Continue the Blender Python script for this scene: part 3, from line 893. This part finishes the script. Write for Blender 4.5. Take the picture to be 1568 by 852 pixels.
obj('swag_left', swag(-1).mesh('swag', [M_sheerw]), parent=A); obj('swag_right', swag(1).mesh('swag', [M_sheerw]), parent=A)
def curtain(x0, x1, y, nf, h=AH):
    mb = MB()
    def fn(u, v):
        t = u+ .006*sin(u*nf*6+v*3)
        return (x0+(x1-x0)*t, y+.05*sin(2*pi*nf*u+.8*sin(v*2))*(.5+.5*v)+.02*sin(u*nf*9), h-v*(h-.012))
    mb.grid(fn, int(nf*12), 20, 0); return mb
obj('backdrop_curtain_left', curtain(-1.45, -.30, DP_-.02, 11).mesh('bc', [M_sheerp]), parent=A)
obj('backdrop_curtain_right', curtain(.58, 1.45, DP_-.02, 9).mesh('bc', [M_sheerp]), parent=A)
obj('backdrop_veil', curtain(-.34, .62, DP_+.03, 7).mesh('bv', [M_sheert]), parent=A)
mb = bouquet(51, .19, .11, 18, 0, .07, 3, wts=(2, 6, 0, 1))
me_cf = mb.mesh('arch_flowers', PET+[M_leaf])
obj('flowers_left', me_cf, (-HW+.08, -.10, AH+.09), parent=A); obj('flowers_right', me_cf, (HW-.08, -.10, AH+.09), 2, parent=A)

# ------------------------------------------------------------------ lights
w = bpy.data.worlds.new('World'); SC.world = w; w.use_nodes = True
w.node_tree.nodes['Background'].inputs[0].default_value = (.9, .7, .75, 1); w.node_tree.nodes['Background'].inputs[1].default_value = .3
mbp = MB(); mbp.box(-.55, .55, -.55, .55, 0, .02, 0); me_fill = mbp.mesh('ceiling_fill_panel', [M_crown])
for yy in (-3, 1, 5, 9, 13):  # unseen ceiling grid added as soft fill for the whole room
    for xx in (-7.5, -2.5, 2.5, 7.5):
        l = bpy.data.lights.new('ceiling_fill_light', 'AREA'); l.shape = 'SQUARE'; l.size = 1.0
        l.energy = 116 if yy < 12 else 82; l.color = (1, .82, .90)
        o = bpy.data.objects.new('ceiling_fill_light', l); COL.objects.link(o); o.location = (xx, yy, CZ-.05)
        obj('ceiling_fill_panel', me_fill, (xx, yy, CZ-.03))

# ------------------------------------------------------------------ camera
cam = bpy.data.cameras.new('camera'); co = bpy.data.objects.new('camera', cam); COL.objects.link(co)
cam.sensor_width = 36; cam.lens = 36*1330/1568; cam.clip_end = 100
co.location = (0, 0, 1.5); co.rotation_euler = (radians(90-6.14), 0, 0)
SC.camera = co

+++++

> [Your instructions]
Please write out the material word for word from its first line through the line holding "obj('flowers_left', me_cf, (-HW+.08, -.10, AH+.09), parent=A);", including both, and no line past it.

> [Final answer]
Continue the Blender Python script for this scene: part 3, from line 893. This part finishes the script. Write for Blender 4.5. Take the picture to be 1568 by 852 pixels.
obj('swag_left', swag(-1).mesh('swag', [M_sheerw]), parent=A); obj('swag_right', swag(1).mesh('swag', [M_sheerw]), parent=A)
def curtain(x0, x1, y, nf, h=AH):
    mb = MB()
    def fn(u, v):
        t = u+ .006*sin(u*nf*6+v*3)
        return (x0+(x1-x0)*t, y+.05*sin(2*pi*nf*u+.8*sin(v*2))*(.5+.5*v)+.02*sin(u*nf*9), h-v*(h-.012))
    mb.grid(fn, int(nf*12), 20, 0); return mb
obj('backdrop_curtain_left', curtain(-1.45, -.30, DP_-.02, 11).mesh('bc', [M_sheerp]), parent=A)
obj('backdrop_curtain_right', curtain(.58, 1.45, DP_-.02, 9).mesh('bc', [M_sheerp]), parent=A)
obj('backdrop_veil', curtain(-.34, .62, DP_+.03, 7).mesh('bv', [M_sheert]), parent=A)
mb = bouquet(51, .19, .11, 18, 0, .07, 3, wts=(2, 6, 0, 1))
me_cf = mb.mesh('arch_flowers', PET+[M_leaf])
obj('flowers_left', me_cf, (-HW+.08, -.10, AH+.09), parent=A); obj('flowers_right', me_cf, (HW-.08, -.10, AH+.09), 2, parent=A)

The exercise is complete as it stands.